-- Begin LISTED ENTRIES --

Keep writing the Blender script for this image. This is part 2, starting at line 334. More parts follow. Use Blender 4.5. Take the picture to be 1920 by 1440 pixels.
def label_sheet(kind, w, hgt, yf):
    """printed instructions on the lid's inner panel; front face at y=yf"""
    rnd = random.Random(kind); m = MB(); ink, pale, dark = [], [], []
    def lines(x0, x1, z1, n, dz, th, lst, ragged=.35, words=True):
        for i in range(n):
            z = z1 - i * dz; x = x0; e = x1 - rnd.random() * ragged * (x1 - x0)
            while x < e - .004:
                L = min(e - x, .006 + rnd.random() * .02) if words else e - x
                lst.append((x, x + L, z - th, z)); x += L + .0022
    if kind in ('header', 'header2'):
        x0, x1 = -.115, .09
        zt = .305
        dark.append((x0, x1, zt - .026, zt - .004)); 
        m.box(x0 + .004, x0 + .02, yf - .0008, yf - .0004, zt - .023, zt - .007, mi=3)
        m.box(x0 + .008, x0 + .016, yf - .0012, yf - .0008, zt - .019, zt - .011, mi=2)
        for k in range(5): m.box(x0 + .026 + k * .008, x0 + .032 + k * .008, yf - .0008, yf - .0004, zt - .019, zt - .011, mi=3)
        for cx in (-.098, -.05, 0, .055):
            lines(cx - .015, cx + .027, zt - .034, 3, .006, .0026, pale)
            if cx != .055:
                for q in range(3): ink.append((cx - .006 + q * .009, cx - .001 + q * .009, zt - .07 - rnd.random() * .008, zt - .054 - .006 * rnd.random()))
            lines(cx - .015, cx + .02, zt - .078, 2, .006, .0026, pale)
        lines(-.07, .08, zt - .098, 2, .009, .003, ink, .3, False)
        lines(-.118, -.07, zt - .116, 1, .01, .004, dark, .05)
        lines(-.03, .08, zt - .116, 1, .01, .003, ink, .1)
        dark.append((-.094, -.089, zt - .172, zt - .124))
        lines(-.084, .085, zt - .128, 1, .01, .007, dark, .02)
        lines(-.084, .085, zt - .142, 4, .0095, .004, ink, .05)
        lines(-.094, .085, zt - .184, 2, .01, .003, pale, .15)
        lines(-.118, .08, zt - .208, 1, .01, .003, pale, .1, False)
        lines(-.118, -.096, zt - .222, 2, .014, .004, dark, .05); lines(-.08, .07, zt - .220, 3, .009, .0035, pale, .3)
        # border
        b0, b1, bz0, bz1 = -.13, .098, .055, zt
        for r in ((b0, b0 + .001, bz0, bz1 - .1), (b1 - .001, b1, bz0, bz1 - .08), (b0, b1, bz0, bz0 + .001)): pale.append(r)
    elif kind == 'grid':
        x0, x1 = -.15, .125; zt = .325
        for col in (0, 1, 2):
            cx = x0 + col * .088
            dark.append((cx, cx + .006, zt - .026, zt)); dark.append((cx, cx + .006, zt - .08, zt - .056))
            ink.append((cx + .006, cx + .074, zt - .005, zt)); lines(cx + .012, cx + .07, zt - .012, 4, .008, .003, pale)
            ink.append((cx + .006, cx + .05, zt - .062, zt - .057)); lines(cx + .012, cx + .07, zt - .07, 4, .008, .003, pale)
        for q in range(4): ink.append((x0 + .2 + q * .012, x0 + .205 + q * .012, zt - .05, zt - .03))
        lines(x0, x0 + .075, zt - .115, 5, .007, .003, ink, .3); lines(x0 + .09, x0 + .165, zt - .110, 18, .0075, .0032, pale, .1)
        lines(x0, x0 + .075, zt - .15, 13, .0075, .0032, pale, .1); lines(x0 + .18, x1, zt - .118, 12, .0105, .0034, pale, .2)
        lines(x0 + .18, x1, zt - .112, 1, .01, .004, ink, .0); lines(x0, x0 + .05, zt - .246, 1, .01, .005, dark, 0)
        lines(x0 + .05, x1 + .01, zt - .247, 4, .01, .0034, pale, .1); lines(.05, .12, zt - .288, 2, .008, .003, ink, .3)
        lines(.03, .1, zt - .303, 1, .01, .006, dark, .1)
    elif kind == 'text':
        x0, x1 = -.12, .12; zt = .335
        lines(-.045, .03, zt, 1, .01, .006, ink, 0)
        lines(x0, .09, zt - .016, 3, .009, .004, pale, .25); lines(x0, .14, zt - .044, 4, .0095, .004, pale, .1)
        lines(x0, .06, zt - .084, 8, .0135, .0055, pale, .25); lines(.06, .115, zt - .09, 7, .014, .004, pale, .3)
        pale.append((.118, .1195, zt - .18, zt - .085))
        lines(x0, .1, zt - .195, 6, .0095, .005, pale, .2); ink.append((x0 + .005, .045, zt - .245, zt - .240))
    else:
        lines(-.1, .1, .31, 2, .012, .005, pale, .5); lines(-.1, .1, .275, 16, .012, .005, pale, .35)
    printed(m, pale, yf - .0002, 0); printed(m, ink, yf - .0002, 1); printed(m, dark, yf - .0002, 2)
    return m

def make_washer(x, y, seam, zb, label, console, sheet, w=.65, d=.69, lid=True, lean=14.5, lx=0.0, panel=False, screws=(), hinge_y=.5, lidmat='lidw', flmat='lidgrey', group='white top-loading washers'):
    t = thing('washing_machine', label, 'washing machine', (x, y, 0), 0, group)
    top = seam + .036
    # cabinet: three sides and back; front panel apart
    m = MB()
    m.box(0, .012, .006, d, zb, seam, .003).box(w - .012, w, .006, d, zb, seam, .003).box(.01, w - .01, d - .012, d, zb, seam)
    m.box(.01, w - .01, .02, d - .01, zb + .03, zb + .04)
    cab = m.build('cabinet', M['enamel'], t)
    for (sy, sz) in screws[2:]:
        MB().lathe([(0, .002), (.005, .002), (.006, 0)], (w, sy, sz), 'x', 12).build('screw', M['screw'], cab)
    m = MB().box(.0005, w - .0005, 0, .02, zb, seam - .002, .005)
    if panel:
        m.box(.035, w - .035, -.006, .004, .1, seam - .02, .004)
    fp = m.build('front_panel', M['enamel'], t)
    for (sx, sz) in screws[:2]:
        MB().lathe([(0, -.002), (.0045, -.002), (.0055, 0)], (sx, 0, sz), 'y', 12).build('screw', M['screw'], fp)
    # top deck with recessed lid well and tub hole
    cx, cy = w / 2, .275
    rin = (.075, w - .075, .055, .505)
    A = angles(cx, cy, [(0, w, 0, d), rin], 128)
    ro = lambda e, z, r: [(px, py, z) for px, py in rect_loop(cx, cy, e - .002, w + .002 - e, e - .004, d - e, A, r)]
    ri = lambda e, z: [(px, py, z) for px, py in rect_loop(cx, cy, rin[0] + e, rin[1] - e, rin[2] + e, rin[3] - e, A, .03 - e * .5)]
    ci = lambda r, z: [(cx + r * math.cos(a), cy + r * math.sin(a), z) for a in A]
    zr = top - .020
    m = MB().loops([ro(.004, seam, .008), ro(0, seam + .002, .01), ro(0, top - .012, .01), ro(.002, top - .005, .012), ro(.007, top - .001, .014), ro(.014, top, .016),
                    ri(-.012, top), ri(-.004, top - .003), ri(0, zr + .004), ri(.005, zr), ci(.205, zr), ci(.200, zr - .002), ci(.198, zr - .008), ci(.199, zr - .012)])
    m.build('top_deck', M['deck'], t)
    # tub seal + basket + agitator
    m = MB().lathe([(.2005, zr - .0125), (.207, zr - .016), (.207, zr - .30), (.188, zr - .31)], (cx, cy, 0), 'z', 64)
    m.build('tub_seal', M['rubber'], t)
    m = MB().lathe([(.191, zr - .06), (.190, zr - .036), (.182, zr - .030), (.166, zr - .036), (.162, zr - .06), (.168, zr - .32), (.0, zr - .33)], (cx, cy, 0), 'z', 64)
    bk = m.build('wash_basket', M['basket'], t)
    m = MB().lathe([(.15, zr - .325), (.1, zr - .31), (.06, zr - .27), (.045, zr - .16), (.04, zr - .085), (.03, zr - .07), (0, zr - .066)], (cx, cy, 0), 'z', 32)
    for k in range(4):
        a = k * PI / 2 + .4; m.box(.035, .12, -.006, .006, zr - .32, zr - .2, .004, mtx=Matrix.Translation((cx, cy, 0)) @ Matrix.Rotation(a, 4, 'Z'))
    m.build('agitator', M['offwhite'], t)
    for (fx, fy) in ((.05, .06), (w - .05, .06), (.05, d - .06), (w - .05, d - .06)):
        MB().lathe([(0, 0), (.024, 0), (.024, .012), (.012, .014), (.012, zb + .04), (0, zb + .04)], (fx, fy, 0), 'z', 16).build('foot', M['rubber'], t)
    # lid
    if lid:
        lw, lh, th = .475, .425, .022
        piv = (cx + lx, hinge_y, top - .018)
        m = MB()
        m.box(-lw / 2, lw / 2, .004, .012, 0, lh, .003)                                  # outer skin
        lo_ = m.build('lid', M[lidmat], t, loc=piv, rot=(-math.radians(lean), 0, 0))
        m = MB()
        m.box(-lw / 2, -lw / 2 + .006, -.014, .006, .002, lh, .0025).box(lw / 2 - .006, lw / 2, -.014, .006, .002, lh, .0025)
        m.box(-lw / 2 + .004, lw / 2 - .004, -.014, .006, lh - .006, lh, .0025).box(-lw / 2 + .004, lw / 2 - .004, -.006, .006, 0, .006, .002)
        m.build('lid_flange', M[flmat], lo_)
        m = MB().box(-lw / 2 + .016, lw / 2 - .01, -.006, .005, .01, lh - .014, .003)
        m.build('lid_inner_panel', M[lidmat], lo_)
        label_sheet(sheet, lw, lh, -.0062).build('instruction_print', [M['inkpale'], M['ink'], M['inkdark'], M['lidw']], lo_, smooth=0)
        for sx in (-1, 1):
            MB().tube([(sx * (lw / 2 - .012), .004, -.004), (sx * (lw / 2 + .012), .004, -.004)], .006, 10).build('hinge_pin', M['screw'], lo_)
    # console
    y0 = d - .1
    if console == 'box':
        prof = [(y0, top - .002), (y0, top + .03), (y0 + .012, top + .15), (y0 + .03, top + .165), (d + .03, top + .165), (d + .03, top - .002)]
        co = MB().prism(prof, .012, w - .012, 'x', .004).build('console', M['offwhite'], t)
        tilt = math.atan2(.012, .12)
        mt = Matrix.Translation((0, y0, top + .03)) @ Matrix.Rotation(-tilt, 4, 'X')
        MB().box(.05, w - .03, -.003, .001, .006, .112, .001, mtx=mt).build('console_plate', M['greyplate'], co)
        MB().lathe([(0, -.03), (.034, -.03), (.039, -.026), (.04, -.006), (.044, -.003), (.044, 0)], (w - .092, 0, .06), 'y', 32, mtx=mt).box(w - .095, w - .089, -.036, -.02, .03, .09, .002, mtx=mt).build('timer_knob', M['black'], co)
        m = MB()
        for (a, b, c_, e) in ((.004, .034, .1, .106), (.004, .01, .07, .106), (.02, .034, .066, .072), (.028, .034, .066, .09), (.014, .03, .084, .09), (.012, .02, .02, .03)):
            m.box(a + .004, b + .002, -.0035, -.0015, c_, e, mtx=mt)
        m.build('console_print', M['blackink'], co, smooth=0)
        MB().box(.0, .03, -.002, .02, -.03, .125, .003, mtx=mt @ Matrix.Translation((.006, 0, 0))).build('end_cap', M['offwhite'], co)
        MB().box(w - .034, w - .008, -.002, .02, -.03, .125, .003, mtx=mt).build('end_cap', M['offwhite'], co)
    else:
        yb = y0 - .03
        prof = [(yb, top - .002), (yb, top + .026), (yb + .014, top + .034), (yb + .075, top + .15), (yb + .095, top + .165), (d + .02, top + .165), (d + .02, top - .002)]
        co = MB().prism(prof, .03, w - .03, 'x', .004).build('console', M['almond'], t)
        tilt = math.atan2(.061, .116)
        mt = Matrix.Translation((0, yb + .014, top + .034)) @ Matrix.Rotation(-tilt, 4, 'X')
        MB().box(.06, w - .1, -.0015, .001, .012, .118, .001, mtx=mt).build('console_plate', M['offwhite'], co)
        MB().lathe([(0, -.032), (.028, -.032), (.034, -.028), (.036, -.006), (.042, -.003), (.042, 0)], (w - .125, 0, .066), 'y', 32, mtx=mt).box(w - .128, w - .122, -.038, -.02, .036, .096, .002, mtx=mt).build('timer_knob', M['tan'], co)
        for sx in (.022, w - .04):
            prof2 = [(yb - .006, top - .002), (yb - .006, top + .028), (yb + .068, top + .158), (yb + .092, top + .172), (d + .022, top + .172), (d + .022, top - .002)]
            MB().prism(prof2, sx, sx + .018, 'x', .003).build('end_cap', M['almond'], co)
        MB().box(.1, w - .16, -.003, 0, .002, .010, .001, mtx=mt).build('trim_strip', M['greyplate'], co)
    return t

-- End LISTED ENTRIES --
-- Begin LISTED ENTRIES --

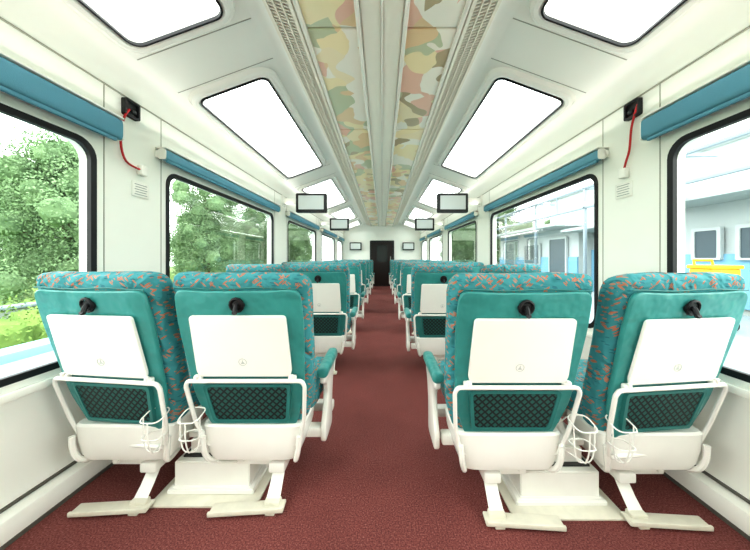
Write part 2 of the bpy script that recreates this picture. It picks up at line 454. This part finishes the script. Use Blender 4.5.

-- End LISTED ENTRIES --

→ REQUIRED WORK
Among the records above, find each line holding the string "picture" and pull it out.

→ WRITTEN SOLUTION
Keep writing the Blender script for this image. This is part 2, starting at line 334. More parts follow. Use Blender 4.5. Take the picture to be 1920 by 1440 pixels.
Write part 2 of the bpy script that recreates this picture. It picks up at line 454. This part finishes the script. Use Blender 4.5.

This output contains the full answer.